++++ GIVEN ENTRIES ++++
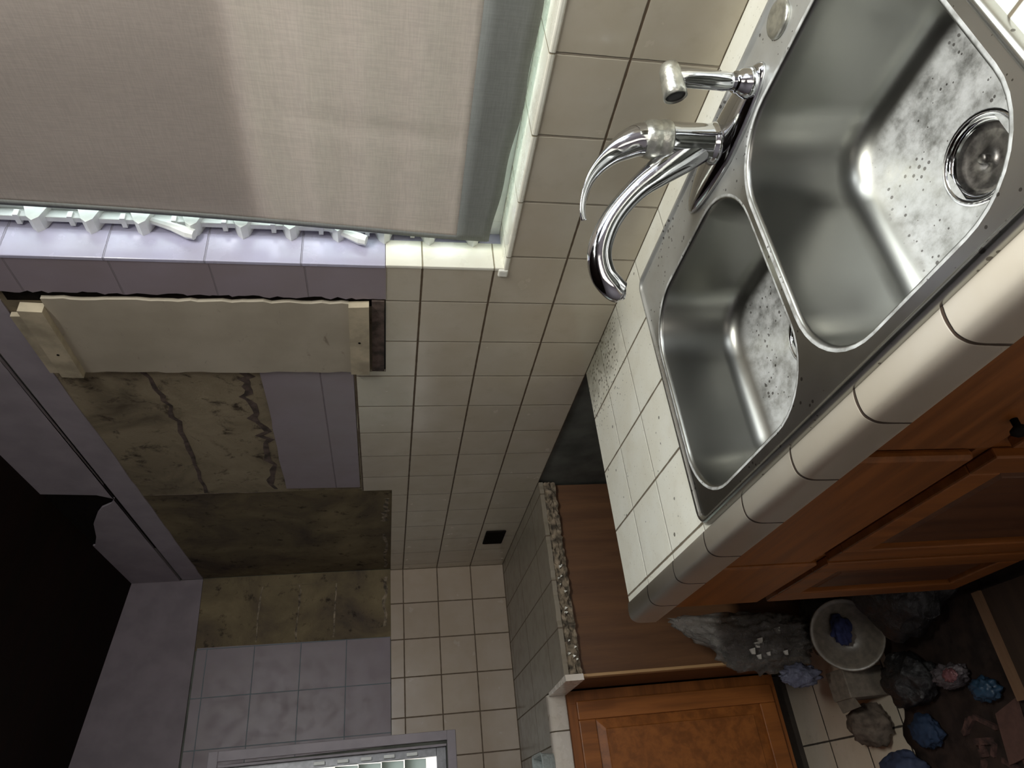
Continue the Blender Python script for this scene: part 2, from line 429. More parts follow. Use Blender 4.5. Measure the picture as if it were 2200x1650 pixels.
def glassmat(name='obscured_louvre_glass', col=(0.86, 0.9, 0.86), clear=0.35):
    s = NT(name); p = s.pos()
    g = s.new('ShaderNodeBsdfTranslucent'); g.inputs[0].default_value = col + (1,)
    d = s.new('ShaderNodeBsdfGlossy'); d.inputs[0].default_value = (0.8, 0.85, 0.82, 1); d.inputs['Roughness'].default_value = 0.2
    t = s.new('ShaderNodeBsdfTransparent'); t.inputs[0].default_value = (0.9, 0.97, 0.93, 1)
    a = s.new('ShaderNodeMixShader'); a.inputs[0].default_value = 0.15; s.l.new(g.outputs[0], a.inputs[1]); s.l.new(d.outputs[0], a.inputs[2])
    b = s.new('ShaderNodeMixShader'); b.inputs[0].default_value = clear; s.l.new(a.outputs[0], b.inputs[1]); s.l.new(t.outputs[0], b.inputs[2])
    s.n.remove(s.b); s.l.new(b.outputs[0], s.out.inputs[0])
    return s.m
M['louvre'] = glassmat()
M['louvre_side'] = glassmat('grey_louvre_glass', (0.42, 0.45, 0.42), 0.06)
def film(name, col, alpha, rough=0.15):
    s = NT(name); p = s.pos()
    n = s.noise(p, 7, 6, 0.65, dist=1.0)
    s.fin(col, rough, 0.0, s.bump(n, 0.8, 0.01), 0.8)
    s.put(s.b.inputs['Alpha'], s.rng(n, 0.3, 0.7, alpha * 0.8, min(1, alpha * 1.2)))
    return s.m
M['film'] = film('clear_plastic_film', (0.20, 0.19, 0.175), 0.6)
M['film_dark'] = film('black_bin_liner', (0.012, 0.012, 0.013), 1.0, 0.3)
M['film_print'] = film('printed_plastic_wrap', (0.17, 0.18, 0.26), 0.9, 0.2)

# ------------------------------------------------------------------ room shell
WX1 = 27.0     # window right edge
WT = 9.2       # window head
X1, Y1 = 31.0, -20.0
def ceil_z(y): return 10.4 - 0.14 * y
w = BM()
box(w, -1.3, 13.16, 0.05, 1.3, -6, 12.0)
box(w, 13.16, WX1, 0.05, 1.3, -6, 1.80)
box(w, 13.16, WX1, 0.05, 1.3, WT, 12.0)
box(w, WX1, X1 + 1.3, 0.05, 1.3, -6, 12.0)
wall_back = struct('wall_back', w, M['wall_dim'])
# lower beige tile field, stepped outline
t = BM()
slab(t, [(0, 0), (X1, 0), (X1, 1.80), (13.16, 1.80), (13.16, 3.50), (10.56, 3.50), (10.56, 4.02)] + ragged(10.56, 4.02, 5.72, 4.02, 8, .01, 3)[1:] +
     [(5.72, 3.36), (0, 3.36)], XZ, 0.0, 0.05)
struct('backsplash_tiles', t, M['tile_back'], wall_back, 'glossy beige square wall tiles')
# lilac painted tiles: strip beside the window, row over the cooker space, band under the ceiling
t = BM()
edge = ragged(12.46, 3.50, 12.48, 8.5, 60, .03, 11)
slab(t, [(13.16, 3.50)] + edge + [(12.42, 11.5), (13.16, 11.5)], XZ, -0.01, 0.05)
slab(t, [(5.92, 4.06), (10.55, 4.03), (10.55, 5.52)] + ragged(10.55, 5.52, 5.96, 5.62, 9, .02, 5)[1:], XZ, 0.0, 0.05)
struct('painted_tiles', t, M['lilac_back'], wall_back, 'lilac painted wall tiles with a broken edge')
t = BM()
slab(t, [(0, 8.55)] + ragged(0, 8.55, 12.25, 8.58, 24, .02, 6)[1:] + [(12.4, 8.7), (12.4, 9.09), (0, 9.09)], XZ, 0.01, 0.05)
pts = [(0, 9.15), (12.4, 9.15), (12.4, 11.5), (6.2, 11.5), (6.04, 10.1), (5.95, 9.4), (5.73, 9.12), (5.5, 9.25), (5.3, 9.5), (5.02, 9.67), (4.4, 9.95), (3.6, 10.15), (3.05, 10.35), (2.8, 11.5), (0, 11.5)]
slab(t, pts, XZ, -0.02, 0.05)
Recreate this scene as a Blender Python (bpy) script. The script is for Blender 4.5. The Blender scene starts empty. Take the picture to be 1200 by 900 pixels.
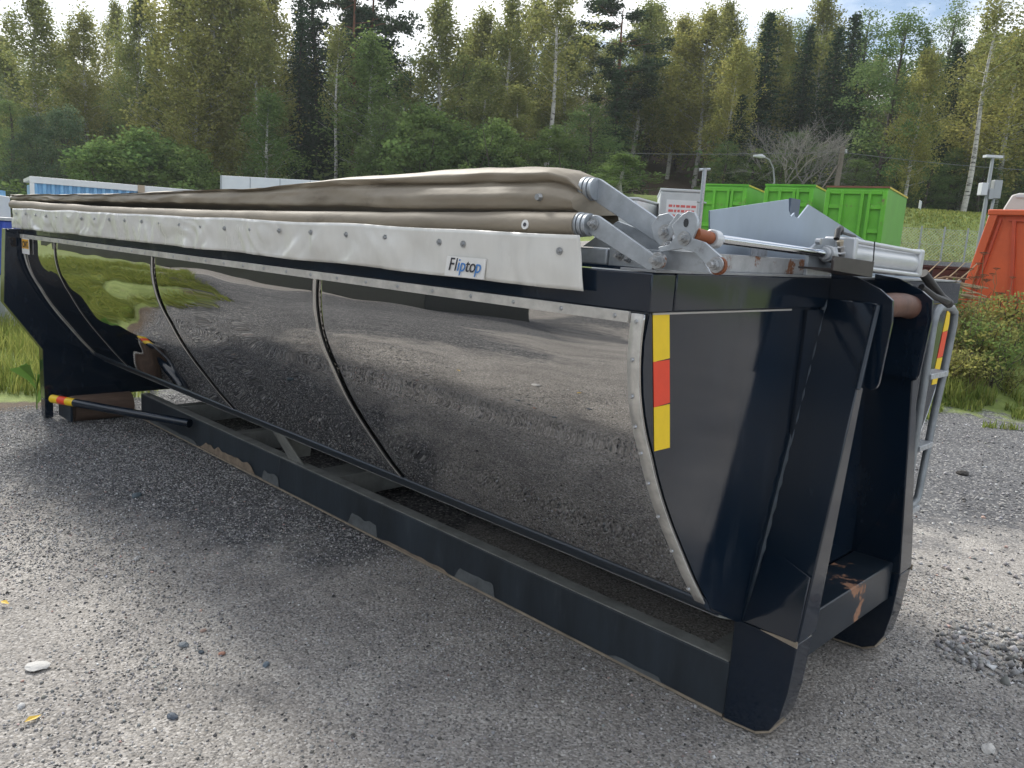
import bpy, bmesh, math, random
import numpy as np
from mathutils import Vector, Matrix, noise as mnoise

# ------------------------------------------------------------------ camera, world, sun, exposure
SC = bpy.context.scene
COL = SC.collection
EYE = Vector((0.0, 0.0, 1.62))
YAW, PITCH, ROLL = math.radians(44.56), math.radians(9.997), math.radians(3.552)

def make_camera():
    fwd = Vector((-math.sin(YAW)*math.cos(PITCH), math.cos(YAW)*math.cos(PITCH), -math.sin(PITCH)))
    right = Vector((math.cos(YAW), math.sin(YAW), 0))
    down = fwd.cross(right)
    c, s = math.cos(ROLL), math.sin(ROLL)
    r2 = c*right - s*down
    d2 = s*right + c*down
    m = Matrix.Identity(4)
    for i in range(3):
        m[i][0] = r2[i]; m[i][1] = -d2[i]; m[i][2] = -fwd[i]; m[i][3] = EYE[i]
    cam = bpy.data.cameras.new('camera')
    cam.sensor_width = 36; cam.lens = 931/1200*36
    cam.clip_start = 0.05; cam.clip_end = 2000
    o = bpy.data.objects.new('camera', cam); COL.objects.link(o)
    o.matrix_world = m
    SC.camera = o
make_camera()
FWD = Vector((-math.sin(YAW), math.cos(YAW), 0)); RGT = Vector((math.cos(YAW), math.sin(YAW), 0))

SUN_EL, SUN_AZ = math.radians(38), math.radians(168)     # direction TO the sun, azimuth from +X counter-clockwise
W = bpy.data.worlds.new('World'); SC.world = W; W.use_nodes = True
nt = W.node_tree; nt.nodes.clear()
def N(t, **k):
    n = nt.nodes.new(t)
    for a, v in k.items(): setattr(n, a, v)
    return n
out = N('ShaderNodeOutputWorld'); bg = N('ShaderNodeBackground')
sky = N('ShaderNodeTexSky', sky_type='NISHITA'); sky.sun_disc = False
sky.sun_elevation = SUN_EL; sky.sun_rotation = math.radians(90) - SUN_AZ
tc = N('ShaderNodeTexCoord'); mp = N('ShaderNodeMapping'); mp.inputs['Scale'].default_value = (1, 1, 2.6)
mp.inputs['Location'].default_value = (3.1, 0.4, 0.2)
nz = N('ShaderNodeTexNoise'); nz.inputs['Scale'].default_value = 2.4; nz.inputs['Detail'].default_value = 7; nz.inputs['Roughness'].default_value = .55
rp = N('ShaderNodeValToRGB'); rp.color_ramp.elements[0].position = .44; rp.color_ramp.elements[1].position = .57
nz2 = N('ShaderNodeTexNoise'); nz2.inputs['Scale'].default_value = 5; nz2.inputs['Detail'].default_value = 5
cr = N('ShaderNodeValToRGB'); cr.color_ramp.elements[0].color = (8.3, 8.8, 9.4, 1); cr.color_ramp.elements[1].color = (12.5, 12.5, 12.4, 1)
cr.color_ramp.elements[0].position = .3; cr.color_ramp.elements[1].position = .6
mx = N('ShaderNodeMixRGB')
nt.links.new(tc.outputs['Generated'], mp.inputs[0]); nt.links.new(mp.outputs[0], nz.inputs['Vector']); nt.links.new(mp.outputs[0], nz2.inputs['Vector'])
nt.links.new(nz.outputs['Fac'], rp.inputs[0]); nt.links.new(nz2.outputs['Fac'], cr.inputs[0])
nt.links.new(rp.outputs[0], mx.inputs[0]); nt.links.new(sky.outputs[0], mx.inputs[1]); nt.links.new(cr.outputs[0], mx.inputs[2])
nt.links.new(mx.outputs[0], bg.inputs[0]); bg.inputs[1].default_value = 0.10
nt.links.new(bg.outputs[0], out.inputs[0])

sl = bpy.data.lights.new('sun', 'SUN'); sl.energy = 3.0; sl.angle = math.radians(12); sl.color = (1, .96, .88)
so = bpy.data.objects.new('sun', sl); COL.objects.link(so)
sd = Vector((math.cos(SUN_AZ)*math.cos(SUN_EL), math.sin(SUN_AZ)*math.cos(SUN_EL), math.sin(SUN_EL)))
so.rotation_euler = sd.to_track_quat('Z', 'Y').to_euler(); so.location = (0, 0, 30)
SC.view_settings.view_transform = 'Standard'; SC.view_settings.look = 'None'
SC.view_settings.exposure = 0.58; SC.view_settings.gamma = 1.0
SC.render.engine = 'CYCLES'
SC.cycles.max_bounces = 6; SC.cycles.transparent_max_bounces = 8

# ------------------------------------------------------------------ helpers
def lin(c):
    return tuple(((x/255)/12.92 if x/255 <= .04045 else ((x/255+.055)/1.055)**2.4) for x in c)

def mat(name, col, rough=.5, metal=0., var=.0, vscale=8., bump=0., bscale=60., coat=0., stretch=None,
        dirt=None, dcov=.5, dscale=5., ddet=8, spec=.5, dsharp=.08, attr=None, rvar=0., low=None):
    """plain paint/metal/cloth with tonal noise, optional dirt or rust patches, optional grime low on the piece"""
    m = bpy.data.materials.new(name); m.use_nodes = True
    t = m.node_tree; b = t.nodes['Principled BSDF']
    def nn(ty): return t.nodes.new(ty)
    b.inputs['Roughness'].default_value = rough; b.inputs['Metallic'].default_value = metal
    b.inputs['Coat Weight'].default_value = coat; b.inputs['Coat Roughness'].default_value = .08
    b.inputs['Specular IOR Level'].default_value = spec
    g = nn('ShaderNodeTexCoord'); mpn = nn('ShaderNodeMapping')
    t.links.new(g.outputs['Object'], mpn.inputs[0])
    if stretch: mpn.inputs['Scale'].default_value = stretch
    last = None
    rgb = nn('ShaderNodeRGB'); rgb.outputs[0].default_value = (*col, 1); last = rgb.outputs[0]
    if attr:
        a = nn('ShaderNodeAttribute'); a.attribute_name = attr
        mm = nn('ShaderNodeMixRGB'); mm.blend_type = 'MULTIPLY'; mm.inputs[0].default_value = 1
        t.links.new(last, mm.inputs[1]); t.links.new(a.outputs['Color'], mm.inputs[2]); last = mm.outputs[0]
    if var:
        n = nn('ShaderNodeTexNoise'); n.inputs['Scale'].default_value = vscale; n.inputs['Detail'].default_value = 8
        n.inputs['Roughness'].default_value = .65
        t.links.new(mpn.outputs[0], n.inputs['Vector'])
        mr = nn('ShaderNodeMapRange'); mr.inputs[1].default_value = .25; mr.inputs[2].default_value = .75
        mr.inputs[3].default_value = 1-var; mr.inputs[4].default_value = 1+var
        t.links.new(n.outputs['Fac'], mr.inputs[0])
        mm = nn('ShaderNodeMixRGB'); mm.blend_type = 'MULTIPLY'; mm.inputs[0].default_value = 1
        t.links.new(last, mm.inputs[1]); t.links.new(mr.outputs[0], mm.inputs[2]); last = mm.outputs[0]
    if dirt:
        n = nn('ShaderNodeTexNoise'); n.inputs['Scale'].default_value = dscale; n.inputs['Detail'].default_value = ddet
        n.inputs['Roughness'].default_value = .7
        t.links.new(mpn.outputs[0], n.inputs['Vector'])
        mr = nn('ShaderNodeMapRange'); mr.inputs[1].default_value = dcov; mr.inputs[2].default_value = dcov+dsharp
        src = n.outputs['Fac']
        if low:                                   # grime rises from the bottom edge: z0 (full) to z1 (none)
            sp = nn('ShaderNodeSeparateXYZ'); t.links.new(g.outputs['Object'], sp.inputs[0])
            lr = nn('ShaderNodeMapRange'); lr.inputs[1].default_value = low[0]; lr.inputs[2].default_value = low[1]
            lr.inputs[3].default_value = low[2] if len(low) > 2 else .3; lr.inputs[4].default_value = 0
            t.links.new(sp.outputs['Z'], lr.inputs[0])
            ad = nn('ShaderNodeMath'); t.links.new(src, ad.inputs[0]); t.links.new(lr.outputs[0], ad.inputs[1]); src = ad.outputs[0]
        t.links.new(src, mr.inputs[0])
        mm = nn('ShaderNodeMixRGB'); t.links.new(mr.outputs[0], mm.inputs[0]); t.links.new(last, mm.inputs[1])
        mm.inputs[2].default_value = (*dirt, 1); last = mm.outputs[0]
        rm = nn('ShaderNodeMix'); rm.data_type = 'FLOAT'; rm.inputs[2].default_value = rough; rm.inputs[3].default_value = max(rough, .75)
        t.links.new(mr.outputs[0], rm.inputs[0]); t.links.new(rm.outputs[0], b.inputs['Roughness'])
        if metal:
            mt = nn('ShaderNodeMix'); mt.data_type = 'FLOAT'; mt.inputs[2].default_value = metal; mt.inputs[3].default_value = 0
            t.links.new(mr.outputs[0], mt.inputs[0]); t.links.new(mt.outputs[0], b.inputs['Metallic'])
    elif rvar:
        n = nn('ShaderNodeTexNoise'); n.inputs['Scale'].default_value = 4; n.inputs['Detail'].default_value = 6
        t.links.new(mpn.outputs[0], n.inputs['Vector'])
        mr = nn('ShaderNodeMapRange'); mr.inputs[1].default_value = .35; mr.inputs[2].default_value = .7
        mr.inputs[3].default_value = rough; mr.inputs[4].default_value = rough+rvar
        t.links.new(n.outputs['Fac'], mr.inputs[0]); t.links.new(mr.outputs[0], b.inputs['Roughness'])
    if bump:
        n = nn('ShaderNodeTexNoise'); n.inputs['Scale'].default_value = bscale; n.inputs['Detail'].default_value = 5
        t.links.new(mpn.outputs[0], n.inputs['Vector'])
        bp = nn('ShaderNodeBump'); bp.inputs['Strength'].default_value = 1; bp.inputs['Distance'].default_value = bump
        t.links.new(n.outputs['Fac'], bp.inputs['Height']); t.links.new(bp.outputs[0], b.inputs['Normal'])
    t.links.new(last, b.inputs['Base Color'])
    return m

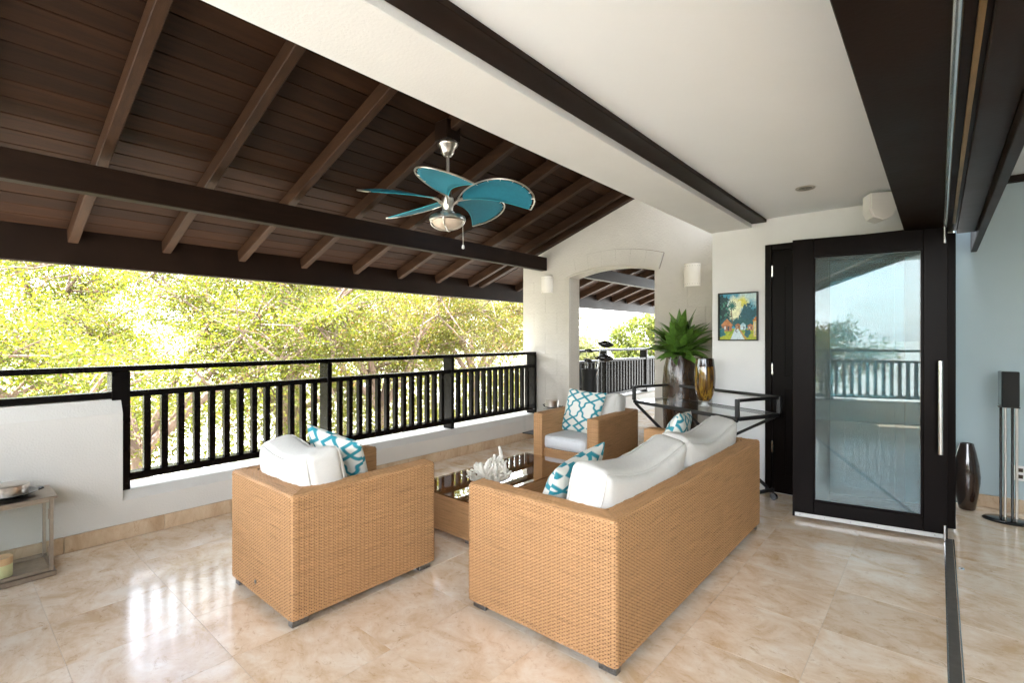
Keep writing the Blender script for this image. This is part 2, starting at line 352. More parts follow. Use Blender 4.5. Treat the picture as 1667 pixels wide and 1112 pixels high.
# ------------------------------------------------------------------ parapet wall on the left
pw = thing('parapet_wall', 'low cream parapet wall under the black railing, taller at its near end', 'wall', (XW, 2, 0))
def rel(o, parent): o.parent = parent; o.location = -Vector(parent.location); return o
def yz_prism(poly, x0, x1):
    n = len(poly); vs = [(x0, y, z) for y, z in poly] + [(x1, y, z) for y, z in poly]
    return MB().add(vs, [tuple(range(n)), tuple(range(2 * n - 1, n - 1, -1))] + [(i, n + i, n + (i + 1) % n, (i + 1) % n) for i in range(n)])
def xz_prism(poly, y0, y1): return MB().prism(poly, y0, y1)
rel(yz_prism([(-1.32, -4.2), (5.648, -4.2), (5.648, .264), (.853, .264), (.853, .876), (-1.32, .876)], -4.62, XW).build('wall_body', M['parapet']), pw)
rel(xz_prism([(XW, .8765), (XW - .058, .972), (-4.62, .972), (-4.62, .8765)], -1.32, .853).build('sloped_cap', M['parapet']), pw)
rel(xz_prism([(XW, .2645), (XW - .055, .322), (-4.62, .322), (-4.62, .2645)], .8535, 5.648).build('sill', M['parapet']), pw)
yb = -1.0
for ye in [.0, .545, 1.095, 2.2, 3.3, 4.4, 5.645]:
    rel(MB().box(XW + .0015, XW + .018, yb + .0008, ye - .0008, .001, .108, .002).build('skirting_tile', M['skirt']), pw); yb = ye

# parapet behind the camera
pb = thing('parapet_wall', 'low cream parapet wall at the near end of the terrace behind the camera', 'wall', (-.5, -1.16, 0))
rel(MB().box(XW, 3.6, -1.32, -1.0, -4.2, .318).build('low_wall_section', M['white']), pb)
rel(MB().box(XW + .007, 3.6, -1.34, -.994, .319, .338).build('sill', M['parapet']), pb)
# parapet of the terrace seen through the arch
pf = thing('parapet_wall', 'sunlit low parapet wall of the far terrace seen through the arch', 'wall', (XW, 8, 0))
rel(MB().box(-4.60, XW, 5.905, 12.5, -4.2, .318).build('low_wall_section', M['white']), pf)
rel(MB().box(-4.62, XW + .006, 5.905, 12.5, .319, .338).build('sill', M['parapet']), pf)

# ------------------------------------------------------------------ railings
def railing(label, runs, post_ys, group, first_wide=False):
    """runs along Y at x=-4.36 front; post_ys are the right edges"""
    t = thing('balcony_railing', label, 'railing', (-4.43, (runs[0] + runs[1]) / 2, .34))
    y0, y1 = runs
    rel(MB().box(-4.48, -4.355, y0, y1, 1.163, 1.200, .004).build('top_rail', M['rail']), t)
    rel(MB().box(-4.455, -4.362, y0, y1, .978, 1.021, .004).build('middle_rail', M['rail']), t)
    lo = max(y0, .86) if first_wide else y0
    rel(MB().box(-4.46, -4.360, lo, y1, .385, .438, .004).build('bottom_rail', M['rail']), t)
    post_me = {}
    for k, py in enumerate(post_ys):
        w = .105 if (first_wide and k == 0) else .045
        zlow = .3225
        rel(MB().box(-4.50, -4.352, py - w, py, zlow, 1.162, .003).build('post', M['rail']), t)
    bal = MB().box(-.025, .025, -.021, .021, .4385, .9775, .002).mesh('baluster'); bal.materials.append(M['rail'])
    for a, b in zip(post_ys[:-1], post_ys[1:]):
        n = round((b - .045 - a) / .1105); sp = (b - .045 - a) / n
        for i in range(1, n):
            o = link('baluster', bal, None, t, (-4.405 + 4.43, a + sp * i - t.location.y, -.34))
    return t
railing('long black wooden balcony railing with upright balusters along the left of the terrace', (-1.3, 5.604), [.907, 2.452, 4.016, 5.604], None, True)
railing('black railing of the far terrace seen through the arched opening', (5.91, 12.4), [6.05, 7.60, 9.17, 10.74, 12.3], None)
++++
WHAT TO WORK ON: Show all lines above holding "Python".

TASK OUTPUT:
Continue the Blender Python script for this scene: part 2, from line 429. More parts follow. Use Blender 4.5. Measure the picture as if it were 2200x1650 pixels.
Recreate this scene as a Blender Python (bpy) script. The script is for Blender 4.5. The Blender scene starts empty. Take the picture to be 1200 by 900 pixels.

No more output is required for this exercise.